Después, justo antes de entrar al templo, debimos hacer una ceremonia de ablución, para -dicen- despojarnos de toda maldad y contaminación. El rito, a groso modo, consta de lavarse las manos y la boca con agua pura que brota desde una roca situada debajo de una estatua de bronce.
Entonces llegó el plato fuerte. La entrada a Sensoji. Por ley, nadie puede sacar fotos o filmar videos en el habitáculo de la deidad.
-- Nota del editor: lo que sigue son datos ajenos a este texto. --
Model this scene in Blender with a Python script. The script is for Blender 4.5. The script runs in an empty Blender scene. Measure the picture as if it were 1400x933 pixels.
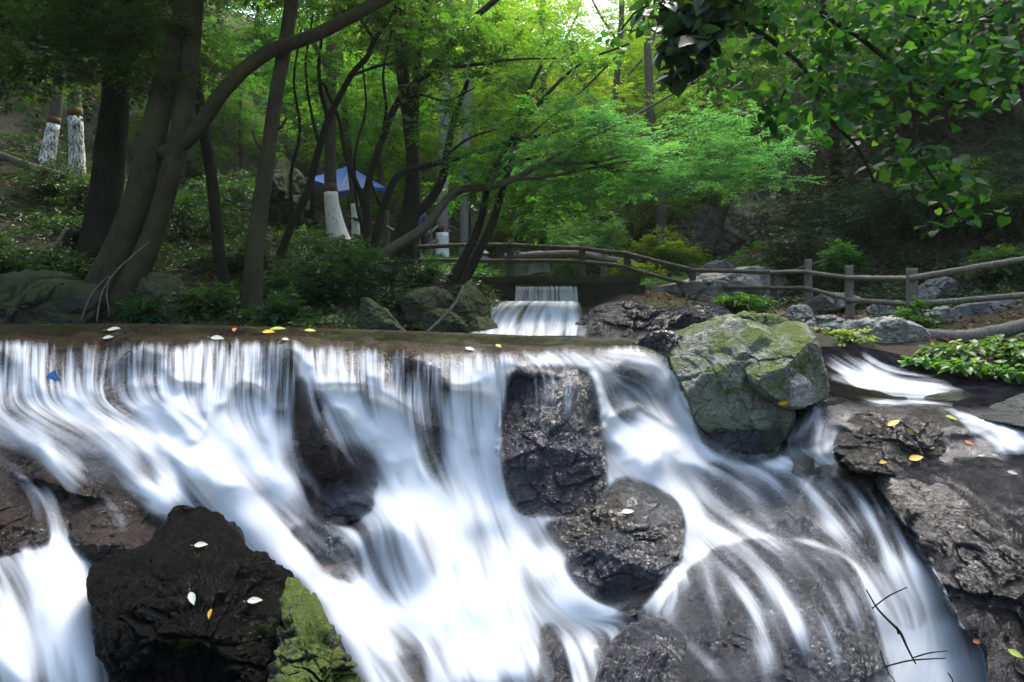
import bpy, bmesh, math, random
import numpy as np
from mathutils import Vector, Matrix
from mathutils.bvhtree import BVHTree

random.seed(7)
SC = bpy.context.scene
COL = SC.collection
PI = math.pi

# ------------------------------------------------------------------ camera
F = 933.0            # focal length in photo pixels (24 mm on a 36 mm frame, photo 1400 wide)
ZC = 0.26            # eye height above the weir
HV = 420.0           # row of the horizon in the photo
def W(u, v, Y):
    """the world point that stands at depth Y (metres) on the sight line through pixel (u, v)"""
    u = np.asarray(u, float); v = np.asarray(v, float); Y = np.asarray(Y, float)
    u, v, Y = np.broadcast_arrays(u, v, Y)
    return np.stack([(u - 700.0) / F * Y, Y, ZC + (HV - v) / F * Y], -1)
cam_d = bpy.data.cameras.new('camera'); cam_d.lens = 24; cam_d.sensor_width = 36
cam_d.shift_y = -(466.5 - HV) / 1400.0; cam_d.clip_start = 0.05; cam_d.clip_end = 600
cam = bpy.data.objects.new('camera', cam_d); COL.objects.link(cam)
cam.location = (0, 0, ZC); cam.rotation_euler = (PI / 2, 0, 0); SC.camera = cam

# ------------------------------------------------------------------ object helpers
def tag(o, label=None, cat=None, group=None, kind=None):
    if label: o['label'] = label
    if cat: o['category'] = cat
    if group: o['group'] = group
    if kind: o['kind'] = kind
    return o
def empty(name, loc, label, cat, group=None):
    o = bpy.data.objects.new(name, None); COL.objects.link(o); o.location = loc
    o.empty_display_size = .1
    return tag(o, label, cat, group)
def link_mesh(name, me, mat=None, parent=None, loc=None):
    o = bpy.data.objects.new(name, me); COL.objects.link(o)
    if mat is not None and len(me.materials) == 0: me.materials.append(mat)
    if loc is not None: o.location = loc
    if parent is not None:
        o.parent = parent
        o.matrix_parent_inverse = Matrix.Translation(-Vector(parent.location))
    return o
def np_mesh(name, V, Fa, smooth=True, tint=None, attrs=None):
    """mesh from numpy arrays; Fa is (n, k) or a list of such"""
    me = bpy.data.meshes.new(name)
    V = np.ascontiguousarray(V, np.float32)
    if not isinstance(Fa, list): Fa = [Fa]
    Fa = [np.asarray(f, np.int32) for f in Fa if len(f)]
    li = np.concatenate([f.ravel() for f in Fa])
    tot = np.concatenate([np.full(len(f), f.shape[1], np.int32) for f in Fa])
    st = np.concatenate([[0], np.cumsum(tot)[:-1]]).astype(np.int32)
    me.vertices.add(len(V)); me.vertices.foreach_set('co', V.ravel())
    me.loops.add(len(li)); me.loops.foreach_set('vertex_index', li)
    me.polygons.add(len(tot)); me.polygons.foreach_set('loop_start', st)
    me.polygons.foreach_set('use_smooth', np.full(len(tot), smooth, bool))
    if tint is not None:
        a = me.attributes.new('tint', 'FLOAT', 'FACE'); a.data.foreach_set('value', np.asarray(tint, np.float32))
    for k, val in (attrs or {}).items():
        a = me.attributes.new(k, 'FLOAT', 'POINT'); a.data.foreach_set('value', np.asarray(val, np.float32))
    me.update(calc_edges=True); me.validate()
    return me
def grid_faces(nr, nc, wrap=False):
    r = np.arange(nr - 1)[:, None]; c = np.arange(nc if wrap else nc - 1)[None, :]
    c2 = (c + 1) % nc
    return np.stack([r * nc + c, r * nc + c2, (r + 1) * nc + c2, (r + 1) * nc + c], -1).reshape(-1, 4)

# ------------------------------------------------------------------ noise
_rs = np.random.RandomState(11)
_perm = np.tile(_rs.permutation(512), 3)
_grad = _rs.normal(size=(512, 3)); _grad /= np.linalg.norm(_grad, axis=1)[:, None]
def perlin(P):
    P = np.asarray(P, float); i = np.floor(P).astype(int); f = P - i
    w = f * f * f * (f * (f * 6 - 15) + 10); i &= 511
    out = 0
    for dx in (0, 1):
        for dy in (0, 1):
            for dz in (0, 1):
                h = _perm[_perm[_perm[(i[..., 0] + dx) & 511] + ((i[..., 1] + dy) & 511)] + ((i[..., 2] + dz) & 511)] & 511
                g = _grad[h]
                d = g[..., 0] * (f[..., 0] - dx) + g[..., 1] * (f[..., 1] - dy) + g[..., 2] * (f[..., 2] - dz)
                out = out + d * (w[..., 0] if dx else 1 - w[..., 0]) * (w[..., 1] if dy else 1 - w[..., 1]) * (w[..., 2] if dz else 1 - w[..., 2])
    return out * 1.6
def fbm(P, octv=4, ridged=False):
    P = np.asarray(P, float); a, s, t = 1.0, 0.0, 0.0
    for k in range(octv):
        n = perlin(P + 17.3 * k)
        s = s + a * ((1 - 2 * np.abs(n)) if ridged else n); t += a; a *= .5; P = P * 2.03
    return s / t
def worley(P):
    """distance to the nearest cell border and a random value per cell"""
    P = np.asarray(P, float); i = np.floor(P).astype(int)
    f1 = np.full(P.shape[:-1], 9.); f2 = f1.copy(); cid = np.zeros(P.shape[:-1])
    for dx in (-1, 0, 1):
        for dy in (-1, 0, 1):
            for dz in (-1, 0, 1):
                c = i + [dx, dy, dz]; k = c & 511
                h = _perm[_perm[_perm[k[..., 0]] + k[..., 1]] + k[..., 2]] & 511
                q = c + .5 + .42 * _grad[h]
                d = np.linalg.norm(P - q, axis=-1); nearer = d < f1
                f2 = np.where(nearer, f1, np.minimum(f2, d)); cid = np.where(nearer, h / 511., cid); f1 = np.where(nearer, d, f1)
    return f2 - f1, cid
def sstep(a, b, x):
    t = np.clip((x - a) / (b - a), 0, 1); return t * t * (3 - 2 * t)
class TPS:
    def __init__(s, xy, z, lam=1e-3):
        s.c = np.asarray(xy, float); n = len(s.c)
        K = s.k(s.c[:, None] - s.c[None]) + lam * np.eye(n)
        Pm = np.c_[np.ones(n), s.c]
        A = np.block([[K, Pm], [Pm.T, np.zeros((3, 3))]])
        s.w = np.linalg.lstsq(A, np.r_[np.asarray(z, float), 0, 0, 0], rcond=None)[0]
    @staticmethod
    def k(d):
        r2 = (d ** 2).sum(-1); return .5 * r2 * np.log(r2 + 1e-12)
    def __call__(s, xy):
        xy = np.asarray(xy, float); sh = xy.shape[:-1]; q = xy.reshape(-1, 2); out = np.empty(len(q))
        for a in range(0, len(q), 20000):
            b = q[a:a + 20000]
            out[a:a + 20000] = s.k(b[:, None] - s.c[None]) @ s.w[:-3] + np.c_[np.ones(len(b)), b] @ s.w[-3:]
        return out.reshape(sh)
def catmull(P, n, closed=False):
    """resample a polyline of any dimension to n points along a Catmull-Rom spline, even in arc length"""
    P = np.asarray(P, float)
    if closed: Q = np.concatenate([P[-1:], P, P[:2]])
    else: Q = np.concatenate([2 * P[:1] - P[1:2], P, 2 * P[-1:] - P[-2:-1]])
    segs = []
    t = np.linspace(0, 1, 14, endpoint=False)[:, None]
    for k in range(1, len(Q) - 2):
        a, b, c, d = Q[k - 1], Q[k], Q[k + 1], Q[k + 2]
        segs.append(.5 * (2 * b + (c - a) * t + (2 * a - 5 * b + 4 * c - d) * t ** 2 + (3 * b - a - 3 * c + d) * t ** 3))
    R = np.concatenate(segs + [Q[-2:-1]])
    L = np.r_[0, np.cumsum(np.linalg.norm(np.diff(R[:, :min(3, R.shape[1])], axis=0), axis=1))]
    s = np.linspace(0, L[-1], n, endpoint=not closed)
    return np.stack([np.interp(s, L, R[:, k]) for k in range(R.shape[1])], -1)

# ------------------------------------------------------------------ materials
class N:
    def __init__(s, name):
        s.m = bpy.data.materials.new(name); s.m.use_nodes = True
        s.t = s.m.node_tree; s.t.nodes.clear()
        s.out = s.t.nodes.new('ShaderNodeOutputMaterial')
    def n(s, typ, ins=None, **kw):
        o = s.t.nodes.new(typ)
        for k, v in kw.items(): setattr(o, k, v)
        for k, v in (ins or {}).items(): s.set(o, k, v)
        return o
    def set(s, o, k, v):
        i = o.inputs[k]
        if isinstance(v, bpy.types.NodeSocket): s.t.links.new(v, i)
        elif isinstance(v, bpy.types.Node): s.t.links.new(v.outputs[0], i)
        else:
            if i.type == 'RGBA' and len(v) == 3: v = (*v, 1)
            i.default_value = v
    def ramp(s, fac, stops, mode='LINEAR'):
        r = s.n('ShaderNodeValToRGB', {0: fac}); cr = r.color_ramp; cr.interpolation = mode
        while len(cr.elements) < len(stops): cr.elements.new(.5)
        for e, (p, c) in zip(cr.elements, stops):
            e.position = p; e.color = (*c, 1) if not isinstance(c, (int, float)) else (c, c, c, 1)
        return r.outputs[0]
    def noise(s, vec, scale, detail=5, rough=.55, dist=0):
        return s.n('ShaderNodeTexNoise', {'Vector': vec, 'Scale': scale, 'Detail': detail, 'Roughness': rough, 'Distortion': dist}).outputs[0]
    def mix(s, fac, a, b, typ='MIX'):
        o = s.n('ShaderNodeMix', data_type='RGBA', blend_type=typ)
        s.set(o, 0, fac); s.set(o, 6, a); s.set(o, 7, b); return o.outputs[2]
    def math(s, op, a, b=0.0, c=None):
        o = s.n('ShaderNodeMath', operation=op); s.set(o, 0, a); s.set(o, 1, b)
        if c is not None: s.set(o, 2, c)
        return o.outputs[0]
    def bump(s, h, strength, dist, nrm=None):
        o = s.n('ShaderNodeBump', {'Height': h, 'Strength': strength, 'Distance': dist})
        if nrm is not None: s.set(o, 'Normal', nrm)
        return o.outputs[0]
    def done(s, shader):
        s.t.links.new(shader.outputs[0] if isinstance(shader, bpy.types.Node) else shader, s.out.inputs[0]); return s.m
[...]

Con Ricardito, Oscar y Sara, mis amigos de aventura, subimos la escalinata, rodeados de un mar de personas, lo mismo japoneses, americanos que europeos, niños, jóvenes, adultos y ancianos de todos los confines, animados por rendir tributo a Kannon, a quien se le arrojan monedas en busca de paz espiritual y misericordia.
Al salir nos miramos y sentimos paz interior, aunque a modo de curiosidad comentamos un detalle incómodo: ‘El lugar está repleto de esvásticas’. Eso nos chocó. Todos conocemos la historia de Japón y el significado maquiavélico de ese símbolo nazi.
Pero todo se aclaró y volvió a la normalidad al instante porque al averiguar sobre el tema nos enteramos que en el budismo la esvástica está relacionada con el origen del mundo y sus cuatro elementos madre: fuego, agua, viento y tierra.
Respiramos profundo.
Antes de irnos a cumplir con nuestra profesión y la cobertura al IV Clásico Mundial de béisbol, tuvimos tiempo aún para visitar todo el impresionante complejo de templos erigido alrededor del santuario principal, bien cerca del río Sumida.
Al irnos notamos que el viejo Tokio se apropió para siempre de nuestras almas. El viaje de regreso sería una odisea inspiradora.